Saturday, November 03, 2012

Neil Young's a pill

Notwithstanding his long-voiced disdain for digital recording, I've always felt that Neil Young - almost along among major artists - fully embraced the musical freedom made possible by the digital age.

When other artists used the extra 25-40 minutes made possible in the CD format to turn 10-song albums into 16-song albums, Neil (sometimes with Crazy Horse, sometimes with his more mellow stoner buds) just made his songs longer - sometimes, well over 10 minutes long.  More guitar solos, longer guitar solos, and on occasion, the epic narrative - "Cortez the Killer" on steroids, if you will.

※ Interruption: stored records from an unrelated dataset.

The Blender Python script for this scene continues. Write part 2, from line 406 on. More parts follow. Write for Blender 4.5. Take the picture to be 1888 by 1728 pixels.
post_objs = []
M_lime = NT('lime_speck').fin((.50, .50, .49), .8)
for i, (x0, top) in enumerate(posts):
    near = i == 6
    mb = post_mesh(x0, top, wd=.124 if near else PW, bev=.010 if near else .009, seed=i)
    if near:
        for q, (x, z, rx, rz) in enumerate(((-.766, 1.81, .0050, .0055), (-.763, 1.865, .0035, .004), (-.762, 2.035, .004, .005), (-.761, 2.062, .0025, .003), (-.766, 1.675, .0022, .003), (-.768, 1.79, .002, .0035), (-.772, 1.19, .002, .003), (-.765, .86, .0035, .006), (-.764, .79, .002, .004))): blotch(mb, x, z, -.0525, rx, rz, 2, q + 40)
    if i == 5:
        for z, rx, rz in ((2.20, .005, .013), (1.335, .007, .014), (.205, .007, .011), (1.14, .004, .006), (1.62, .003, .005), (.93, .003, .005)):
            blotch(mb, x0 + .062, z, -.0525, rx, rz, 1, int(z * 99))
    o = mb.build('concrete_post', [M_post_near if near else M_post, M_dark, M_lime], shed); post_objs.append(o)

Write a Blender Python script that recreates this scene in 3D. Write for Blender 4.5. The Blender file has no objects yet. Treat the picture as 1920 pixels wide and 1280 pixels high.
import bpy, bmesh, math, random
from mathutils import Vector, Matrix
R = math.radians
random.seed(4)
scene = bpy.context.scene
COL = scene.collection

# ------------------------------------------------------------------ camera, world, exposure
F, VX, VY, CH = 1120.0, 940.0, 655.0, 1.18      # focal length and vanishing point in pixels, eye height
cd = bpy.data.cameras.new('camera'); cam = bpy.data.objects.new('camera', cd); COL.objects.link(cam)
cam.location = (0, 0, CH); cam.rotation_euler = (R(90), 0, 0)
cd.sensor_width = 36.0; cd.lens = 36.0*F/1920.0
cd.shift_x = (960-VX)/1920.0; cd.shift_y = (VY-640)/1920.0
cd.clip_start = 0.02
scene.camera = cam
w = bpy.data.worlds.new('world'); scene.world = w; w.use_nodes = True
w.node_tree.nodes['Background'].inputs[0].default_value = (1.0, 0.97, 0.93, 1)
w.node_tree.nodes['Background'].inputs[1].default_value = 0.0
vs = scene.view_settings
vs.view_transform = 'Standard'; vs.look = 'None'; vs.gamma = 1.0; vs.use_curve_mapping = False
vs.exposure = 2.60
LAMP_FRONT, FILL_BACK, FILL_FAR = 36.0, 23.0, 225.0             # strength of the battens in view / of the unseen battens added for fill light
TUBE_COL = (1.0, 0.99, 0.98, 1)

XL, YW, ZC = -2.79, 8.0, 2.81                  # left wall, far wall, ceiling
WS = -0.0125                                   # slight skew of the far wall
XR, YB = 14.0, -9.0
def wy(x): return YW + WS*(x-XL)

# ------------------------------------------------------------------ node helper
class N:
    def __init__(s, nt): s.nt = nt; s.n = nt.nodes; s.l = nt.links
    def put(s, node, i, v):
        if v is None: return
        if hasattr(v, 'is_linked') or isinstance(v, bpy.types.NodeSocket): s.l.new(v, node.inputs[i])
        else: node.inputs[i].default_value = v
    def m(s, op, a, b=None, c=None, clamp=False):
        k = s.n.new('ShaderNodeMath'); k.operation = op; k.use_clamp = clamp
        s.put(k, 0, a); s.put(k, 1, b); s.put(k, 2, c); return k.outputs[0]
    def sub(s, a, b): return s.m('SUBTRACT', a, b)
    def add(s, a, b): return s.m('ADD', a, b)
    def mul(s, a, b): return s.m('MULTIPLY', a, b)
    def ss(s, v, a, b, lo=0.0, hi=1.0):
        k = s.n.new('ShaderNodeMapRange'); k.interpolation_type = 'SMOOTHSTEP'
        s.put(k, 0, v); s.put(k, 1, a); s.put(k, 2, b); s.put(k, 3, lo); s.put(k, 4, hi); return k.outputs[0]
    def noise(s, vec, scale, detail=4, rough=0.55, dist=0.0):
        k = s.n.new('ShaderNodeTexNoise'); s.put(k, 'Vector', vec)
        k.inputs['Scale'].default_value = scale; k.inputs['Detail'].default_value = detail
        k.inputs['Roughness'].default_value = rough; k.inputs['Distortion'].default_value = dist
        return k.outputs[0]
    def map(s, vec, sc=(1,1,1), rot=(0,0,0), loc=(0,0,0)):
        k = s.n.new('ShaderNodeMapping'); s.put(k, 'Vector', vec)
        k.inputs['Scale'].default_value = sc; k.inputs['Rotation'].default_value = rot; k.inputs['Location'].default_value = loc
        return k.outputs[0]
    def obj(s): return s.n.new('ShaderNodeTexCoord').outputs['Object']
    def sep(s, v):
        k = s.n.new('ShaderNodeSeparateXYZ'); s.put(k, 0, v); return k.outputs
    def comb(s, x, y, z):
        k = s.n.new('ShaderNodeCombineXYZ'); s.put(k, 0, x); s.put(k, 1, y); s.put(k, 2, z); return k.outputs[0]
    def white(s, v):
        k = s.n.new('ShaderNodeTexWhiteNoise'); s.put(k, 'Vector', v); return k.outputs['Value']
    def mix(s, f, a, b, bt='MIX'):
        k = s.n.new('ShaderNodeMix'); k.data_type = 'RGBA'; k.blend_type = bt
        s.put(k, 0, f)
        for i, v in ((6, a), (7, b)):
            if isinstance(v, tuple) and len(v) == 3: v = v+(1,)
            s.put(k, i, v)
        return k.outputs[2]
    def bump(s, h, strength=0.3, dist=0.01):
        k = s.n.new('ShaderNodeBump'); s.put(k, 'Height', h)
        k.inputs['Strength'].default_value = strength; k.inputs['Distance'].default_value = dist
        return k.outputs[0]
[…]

On Psychedelic Pill, Neil and Crazy Horse set out to test the boundaries of that freedom.  The first song, "Driftin' Back," is over 27 minutes long, or roughly 7 minutes longer than the amount of music that could be crammed on one side of an old-style vinyl LP (plus, there are three other songs longer than 16 minutes - and you thought Dylan's "Tempest" was an epic?).  We're getting into some serious Grateful Dead territory with that kind of song length - I mean, "Dark Star" isn't even that long.  And it sounds exactly what you would imagine a 27-minute song from Neil Young with Crazy Horse would sound like - verses that build into a crescendo in the chorus, with lots of guitar interplay between Neil and Frank Sampedro in between. 

And what is the song about?  The nightmare of recording in the digital age, of course (among other things that aren't as fun now that things are so modern).  Check out this verse:

When you hear my song now
You only get 5%
You used to get it all now
You used to feel it all
Blockin' out my anger
Blockin' out my anger
Blockin' out my anger
Blockin' out my anger

That's absolutely true, but then on the other hand, I don't remember a lot of 27-minute songs on those vinyl classics like "After the Gold Rush" and "Rust Never Sleeps."   In the end, there's something pretty funny (at least to me) about a band that takes full advantage of technology that didn't exist 30 years ago to rail on about said technology. 

Don't get me wrong - I love Neil Young, and I own more Neil Young albums than I do albums by Springsteen, or Dylan, or the Beatles, or even the Stones.  And Psychedelic Pill, the second Neil with Crazy Horse album we've been treated to this year, sounds great - a lot better than anything he's released in recent memory, in fact.  I'll be listening to it a lot, and since there are some mornings when 27 minutes is the perfect amount of running time for my modest ability, "Driftin' Back" will come in very handy.